Oracle wants $9.3b from Google for using Java in Android

The squabble between Apple and Samsung over certain design patents may have hogged the spotlight time and again, but there is another lawsuit that is taking just as long and has just as grave a repercussion, at least for the Android world. For nearly six years now, Google and Oracle have been going back and forth over the copyright infringement lawsuit revolving around the use of Java APIs in Android. Ahead of a pretrial scheduled end of April, Oracle is seeking a whopping sum of $9.3 billion in damages for the profits that Google made from Android.

Oracle actually isn't Java's original owner and creator. That title belongs to the once prolific Sun Microsystems, which Oracle acquired in early 2010. Almost immediately, Oracle sued Google for infringing on its copyright for Java. At the heart of the case isn't the use of Java per se but some of the Java API and, consequently, the matter of copyright for such API.

There has been no clear winner yet since then. A jury initially found Google guilty of that infringement, or at least for 37 Java APIs. Trial judge William Alsup, however, overturned that, ruling that API are not subject to copyright law protections. An appeals court, in turn, overturned Alsup's ruling and dumped the case back in his court. Google appealed to the Supreme Court but, unlike the recent Samsung v Apple case, the country's highest court declined to hear the copyright lawsuit.

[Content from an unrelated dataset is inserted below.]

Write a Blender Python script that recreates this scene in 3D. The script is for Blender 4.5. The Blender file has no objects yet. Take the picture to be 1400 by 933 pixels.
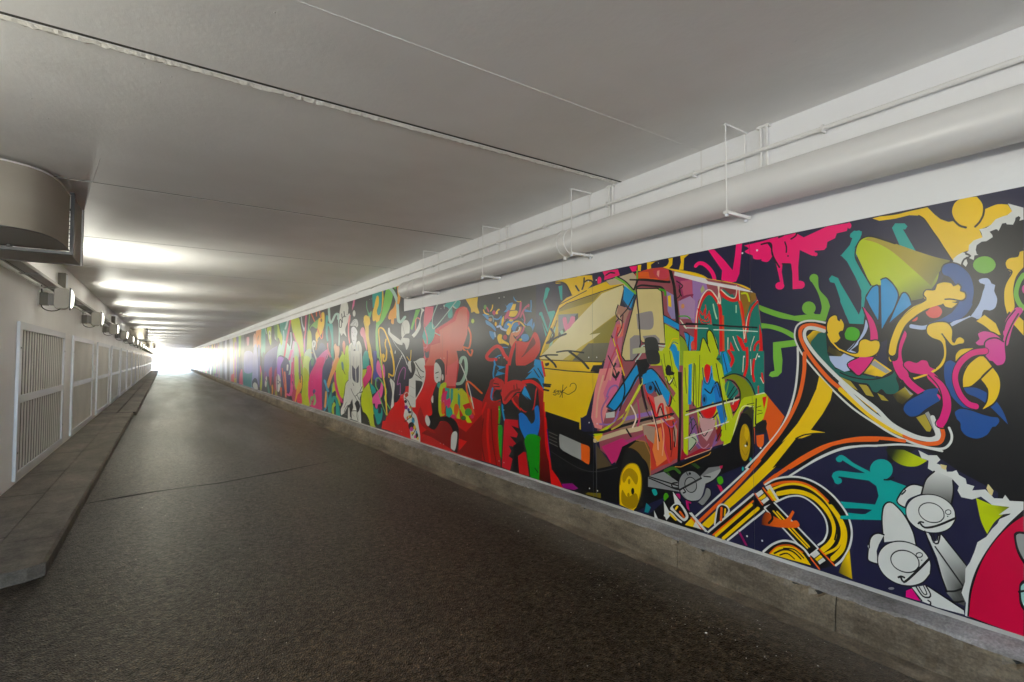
import bpy, bmesh, math, random
import numpy as np
from mathutils import Vector, Matrix
from mathutils.geometry import delaunay_2d_cdt

random.seed(7)
SC = bpy.context.scene
COL = SC.collection
R = math.radians

# ------------------------------------------------------------------ camera, world, sun, exposure
cam_d = bpy.data.cameras.new('camera')
cam = bpy.data.objects.new('camera', cam_d)
COL.objects.link(cam)
cam_d.sensor_width = 36.0
cam_d.lens = 36.0 * 702.0 / 1400.0
cam_d.clip_start = 0.05
cam_d.clip_end = 2000
cam.rotation_euler = (R(90 + 2.08), 0, R(-34.08))
cam.location = (0, 0, 0)          # eye level is z = 0; the road lies 1.46 m below
SC.camera = cam

world = bpy.data.worlds.new('World')
SC.world = world
world.use_nodes = True
wn = world.node_tree
for n in list(wn.nodes):
    wn.nodes.remove(n)
sky = wn.nodes.new('ShaderNodeTexSky')
sky.sky_type = 'NISHITA'
sky.sun_disc = False
sky.sun_elevation = R(48)
sky.sun_rotation = R(25)
sky.air_density = 1.0
sky.dust_density = 0.4
sky.ozone_density = 3.0
bg = wn.nodes.new('ShaderNodeBackground')
bg.inputs['Strength'].default_value = 0.15
wo = wn.nodes.new('ShaderNodeOutputWorld')
wn.links.new(sky.outputs[0], bg.inputs[0])
wn.links.new(bg.outputs[0], wo.inputs[0])

sun_d = bpy.data.lights.new('sun', 'SUN')
sun_d.energy = 4.0
sun_d.angle = R(2)
sun_d.color = (1, 0.96, 0.9)
sun = bpy.data.objects.new('sun', sun_d)
COL.objects.link(sun)
sun.rotation_euler = (R(42), 0, R(180 - 25))

SC.view_settings.view_transform = 'Standard'
SC.view_settings.look = 'None'
SC.view_settings.exposure = 3.5
SC.view_settings.gamma = 1.0
SC.view_settings.use_curve_mapping = False
SC.render.engine = 'CYCLES'
cy = SC.cycles
cy.use_denoising = True
cy.denoising_prefilter = 'ACCURATE'
cy.denoising_input_passes = 'RGB_ALBEDO_NORMAL'
cy.max_bounces = 10
cy.diffuse_bounces = 6
cy.glossy_bounces = 4
cy.sample_clamp_indirect = 6
cy.use_light_tree = True
cy.caustics_reflective = False
cy.caustics_refractive = False

# ------------------------------------------------------------------ dimensions (metres)
ROAD = -1.46
CEIL = 1.47
XL = -1.34
XR = 3.10
Y0 = -6.0        # near portal
Y1 = 84.0        # far portal
WALK = -1.37

# ------------------------------------------------------------------ helpers
def srgb(h):
    h = h.lstrip('#')
    v = [int(h[i:i+2], 16) / 255 for i in (0, 2, 4)]
    return tuple((c / 12.92 if c <= 0.04045 else ((c + 0.055) / 1.055) ** 2.4) for c in v) + (1.0,)

def new_mat(name, rough=0.6, col=(0.5, 0.5, 0.5, 1), metal=0.0):
    m = bpy.data.materials.new(name)
    m.use_nodes = True
    b = m.node_tree.nodes['Principled BSDF']
    b.inputs['Base Color'].default_value = col
    b.inputs['Roughness'].default_value = rough
    b.inputs['Metallic'].default_value = metal
    return m, m.node_tree, b

def noise(nt, scale, detail=4, vec=None, rough=0.55):
    n = nt.nodes.new('ShaderNodeTexNoise')
    n.inputs['Scale'].default_value = scale
    n.inputs['Detail'].default_value = detail
    n.inputs['Roughness'].default_value = rough
    if vec is not None:
        nt.links.new(vec, n.inputs['Vector'])
    return n

def ramp(nt, fac, stops):
    r = nt.nodes.new('ShaderNodeValToRGB')
    nt.links.new(fac, r.inputs[0])
    e = r.color_ramp.elements
    while len(e) > len(stops):
        e.remove(e[-1])
    while len(e) < len(stops):
        e.new(0.5)
    for i, (p, c) in enumerate(stops):
        e[i].position = p
        e[i].color = c if len(c) == 4 else tuple(c) + (1,)
    return r

def mix(nt, fac, a, b, mode='MIX'):
    m = nt.nodes.new('ShaderNodeMix')
    m.data_type = 'RGBA'
    m.blend_type = mode
    for s, v in ((m.inputs[0], fac), (m.inputs[6], a), (m.inputs[7], b)):
        if isinstance(v, (int, float)):
            s.default_value = v
        elif isinstance(v, tuple):
            s.default_value = v
        else:
            nt.links.new(v, s)
    return m.outputs[2]

def coords(nt, scale=(1, 1, 1)):
    g = nt.nodes.new('ShaderNodeNewGeometry')
    mp = nt.nodes.new('ShaderNodeMapping')
    mp.inputs['Scale'].default_value = scale
    nt.links.new(g.outputs['Position'], mp.inputs['Vector'])
    return mp.outputs[0]

def bump(nt, b, h, strength, dist=0.01, prev=None):
    n = nt.nodes.new('ShaderNodeBump')
    n.inputs['Strength'].default_value = strength
    n.inputs['Distance'].default_value = dist
    nt.links.new(h, n.inputs['Height'])
    if prev is not None:
        nt.links.new(prev, n.inputs['Normal'])
    nt.links.new(n.outputs[0], b.inputs['Normal'])
    return n.outputs[0]

def obj(name, bm, m, parent=None, smooth=False, bevel=0.0):
    bmesh.ops.recalc_face_normals(bm, faces=bm.faces[:])
    me = bpy.data.meshes.new(name)
    bm.to_mesh(me)
    bm.free()
    for mm in (m if isinstance(m, (list, tuple)) else [m]):
        me.materials.append(mm)
    if smooth:
        for p in me.polygons:
            p.use_smooth = True
        me.set_sharp_from_angle(angle=R(38))
    o = bpy.data.objects.new(name, me)
    COL.objects.link(o)
    if parent is not None:
        o.parent = parent
    if bevel:
        md = o.modifiers.new('bevel', 'BEVEL')
        md.width = bevel
        md.segments = 2
        md.limit_method = 'ANGLE'
    return o

def tag(o, label=None, cat=None, group=None, kind=None):
    for k, v in (('label', label), ('category', cat), ('group', group), ('kind', kind)):
        if v:
            o[k] = v
    return o

def empty(name, loc, label=None, cat=None, group=None, rz=0):
    o = bpy.data.objects.new(name, None)
    o.empty_display_size = 0.1
    COL.objects.link(o)
    o.location = loc
    o.rotation_euler = (0, 0, rz)
    return tag(o, label, cat, group)

def add_box(bm, x0, x1, y0, y1, z0, z1, mi=0):
    v = [bm.verts.new(p) for p in ((x0, y0, z0), (x1, y0, z0), (x1, y1, z0), (x0, y1, z0),
                                   (x0, y0, z1), (x1, y0, z1), (x1, y1, z1), (x0, y1, z1))]
    for f in ((0, 3, 2, 1), (4, 5, 6, 7), (0, 1, 5, 4), (1, 2, 6, 5), (2, 3, 7, 6), (3, 0, 4, 7)):
        fc = bm.faces.new([v[i] for i in f])
        fc.material_index = mi

def box(x0, x1, y0, y1, z0, z1):
    bm = bmesh.new()
    add_box(bm, x0, x1, y0, y1, z0, z1)
    return bm

def add_tube(bm, pts, r, n=10, cap=True):
    pts = [Vector(p) for p in pts]
    rs = r if isinstance(r, (list, tuple)) else [r] * len(pts)
    rings = []
    prev = None
    for i, p in enumerate(pts):
        t = (pts[min(i + 1, len(pts) - 1)] - pts[max(i - 1, 0)]).normalized()
        if prev is None:
            a = t.orthogonal().normalized()
        else:
            a = (prev - t * prev.dot(t)).normalized()
        prev = a
        b = t.cross(a)
        rings.append([bm.verts.new(p + (a * math.cos(2 * math.pi * k / n) + b * math.sin(2 * math.pi * k / n)) * rs[i])
                      for k in range(n)])
    for i in range(len(rings) - 1):
        for k in range(n):
            bm.faces.new((rings[i][k], rings[i][(k + 1) % n], rings[i + 1][(k + 1) % n], rings[i + 1][k]))
    if cap:
        bm.faces.new(rings[0][::-1])
        bm.faces.new(rings[-1])

def tube(pts, r, n=10):
    bm = bmesh.new()
    add_tube(bm, pts, r, n)
    return bm

def prism(profile, y0, y1):
    """closed x,z profile swept along y"""
    bm = bmesh.new()
    a = [bm.verts.new((x, y0, z)) for x, z in profile]
    b = [bm.verts.new((x, y1, z)) for x, z in profile]
    n = len(profile)
    for i in range(n):
        bm.faces.new((a[i], a[(i + 1) % n], b[(i + 1) % n], b[i]))
    bm.faces.new(a[::-1])
    bm.faces.new(b)
    return bm

def plate(poly, z0, z1):
    """x,y outline extruded from z0 to z1"""
    bm = bmesh.new()
    a = [bm.verts.new((x, y, z0)) for x, y in poly]
    b = [bm.verts.new((x, y, z1)) for x, y in poly]
    n = len(poly)
    for i in range(n):
        bm.faces.new((a[i], a[(i + 1) % n], b[(i + 1) % n], b[i]))
    bm.faces.new(a[::-1])
    bm.faces.new(b)
    return bm

def copy_tree(o, parent=None):
    c = o.copy()
    COL.objects.link(c)
    if parent is not None:
        c.parent = parent
    for ch in list(o.children):
        copy_tree(ch, c)
    return c

# ------------------------------------------------------------------ materials
def painted(name, col, rough=0.55, stain=0.12, grain=60, bstr=0.25, dark=(0.30, 0.28, 0.25, 1), smear=(1, 1, 1)):
    m, nt, b = new_mat(name, rough, col)
    big = noise(nt, 0.9, 6, coords(nt, smear))
    fac = ramp(nt, big.outputs[0], [(0.35, (0, 0, 0)), (0.75, (stain, stain, stain))])
    base = mix(nt, fac.outputs[0], col, dark)
    fine = noise(nt, grain, 6, coords(nt))
    nt.links.new(base, b.inputs['Base Color'])
    pr = bump(nt, b, fine.outputs[0], bstr, 0.004)
    lump = noise(nt, 5, 3, coords(nt))
    bump(nt, b, lump.outputs[0], bstr * 0.8, 0.02, pr)
    return m

M = {}
M['ceil'] = painted('painted_ceiling', (0.86, 0.85, 0.83, 1), 0.5, 0.26, 45, 0.2, (0.40, 0.37, 0.32, 1))
nt = M['ceil'].node_tree; b = nt.nodes['Principled BSDF']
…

Google has always insisted that its use of Java APIs fall under fair use, which allows for limited copying of copyrighted material. That will be once again its argument when the two tech giants head to court again in May. For now, however, Google will have to tackle the sky high damages that Oracle is demanding from Google.

That sum, computed by Oracle's own damages expert, is made up of $475 million of actual damages plus $8.83 billion from profits that Google made off Android, including from mobile advertising and apps. Google, however, criticized the computation, saying that damages can only be computed from profits where the actual infringing code was used. In this case, Google claims that the 37 APIs it was said to be infringing is only a small fraction of the total Android codebase. Google itself computes damages around $100 million only.

Juries are most likely to settle on a middle value in cases like these and the amount could be whittled down further even before the May 9 trial begins. Google and Oracle will first meet again before the judge in an April 27 pretrial. The new trial will cover new Android versions released since 2010, except for Android 6.0 Marshmallow.